STRAIGHT MAN by Richard Russo

|

Richard Russo is a Pulitzer Prize-winning author who is one of the most universally acclaimed authors of the generation. But neither of these facts led me to buy this book; the title, Straight Man, would have made me laugh in third grade, so I picked it up.

The novel follows William Henry Deveraux Jr - who goes by Hank - a judgmental and elitist English professor at a college in Pennsylvania, and his adventures over the course of an insane week. The school's money is tighter than ever, and his divided colleagues wonder where his allegiances lie; his wife, the woman he desperately depends on, is gone, interviewing for a job in Philadelphia; pressures from higher up in the school's food chain to be promoted or fire members from the English department; his father, namesake and focus of resentment, is coming home to stay with his wife, Hank's holier-than-thou mother; and Hank comes under serious pressure after threatening to kill a goose on television - and a goose ends up dead.

Apparently they don't give out them there Pulitzers for nothing, because Russo does an excellent job of keeping control of these numerous threads. The plot moves smoothly from one moment to the next, with Hank's reflections while attempting to urinate (he believes he's passing kidney stones) often serving as a segue. There are well-crafted elements of satire in here, primarily aimed at the dysfunctional workings of universities. He also slips in a few jabs at animal rights activists and local television, although not serious jabs. All in all, the content is fairly safe, but is also wickedly hilarious, even the premise alone.

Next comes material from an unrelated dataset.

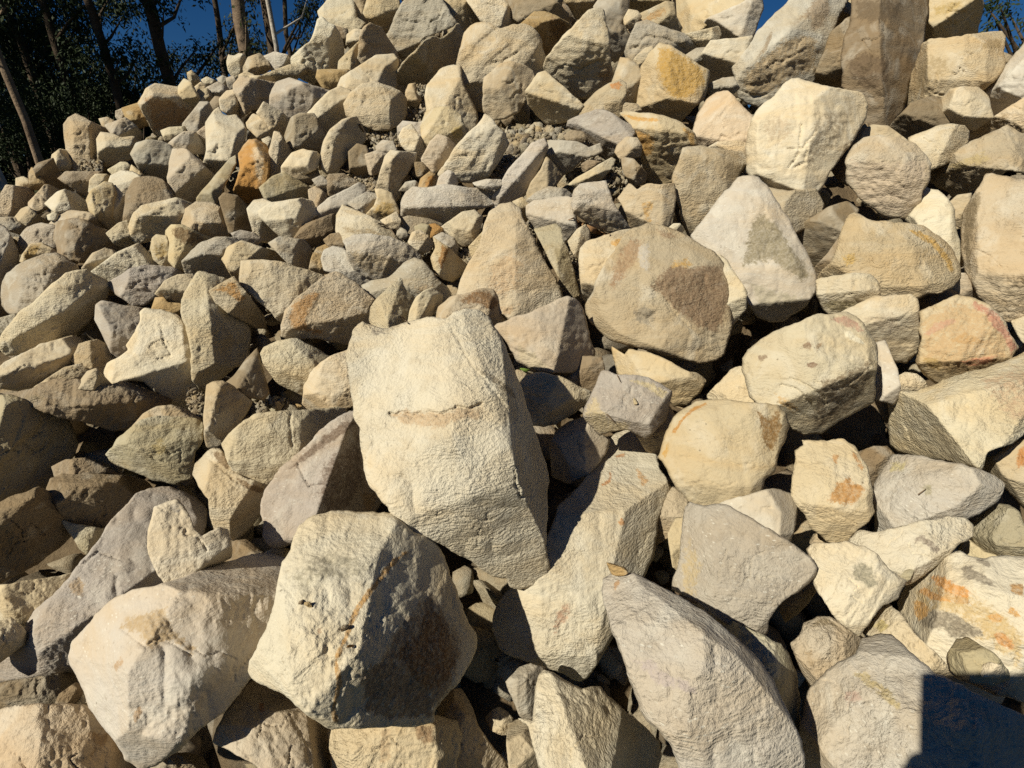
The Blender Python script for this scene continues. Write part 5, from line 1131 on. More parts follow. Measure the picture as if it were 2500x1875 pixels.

But while the plot and its various twists and turns are amusing, the true humor in this book is found with the cast of characters, each one of them vibrant, different, realistic, and side-splitting in their behavior. Hank himself is, as I said, an overcritical and apathetic man, and his commentary on events just passed are often some of the funniest. The English department is filled with an assortment of hilariously odd characters which help this book come alive: from Orshee, a man who shows sitcoms in class to replace texts, doesn't permit his students to write, and would have been anything besides a white man, "politically and morally speaking, had the choice been his"; to Gracie, a failed poet and former beauty who has let herself go in recent years, hiding her shame in perfume; to the funniest character in the book, Tony Coniglia, an incredibly brash and competitive man in his mid-fifties who never ceases to turn something into a competition. Here is a conversation between the two, following a one-sided racquetball game:

"There's nothing mysterious about what women want," Tony informs me. "They want everything. Just like us. What's interesting is what they'll settle for. What's interesting is that often they'll settle for me." He pauses to let me contemplate this mystery. "I don't know if they'd settle for you," he adds.

"Well--" I begin.

"The intensity of the orgasm isn't there anymore," Tony concedes, as if he's anticipated that I'm about to register this objection. "My first time was when I was thirteen, in Brooklyn. There was a woman who lived in our building. She invited me up one afternoon. I had this incredible orgasm standing in the middle of her living room before she could get out of her brassiere."

"I'm not sure that qualifies as fornication."

"That was my brother's position," Tony says. "When I told him about it, he set me straight. I even went back to the woman and apologized."

"Did she accept it?"

"Accept what?" Tony says. "If you're going to be careless with pronouns, we're going to have to talk about something else. Fornication requires precision."

"Not to mention patience," I add.

"Not to mention skill and stamina and affection," Tony continues. "Not to mention other things you're too young to understand. But in answer to your question, she did accept it, after all, quite graciously."


The book is consistently great until the last fifty pages or so, when it really slows down and comes to a conventional close. Considering how wild and unpredictable most of the rest of the novel is, the ending was a disappointment, and left a bit of a sour taste in my mouth.

This is truly the one and only flaw with this work, which is both funny and inventive, and definitely a book that just about anybody will enjoy if they give it a chance.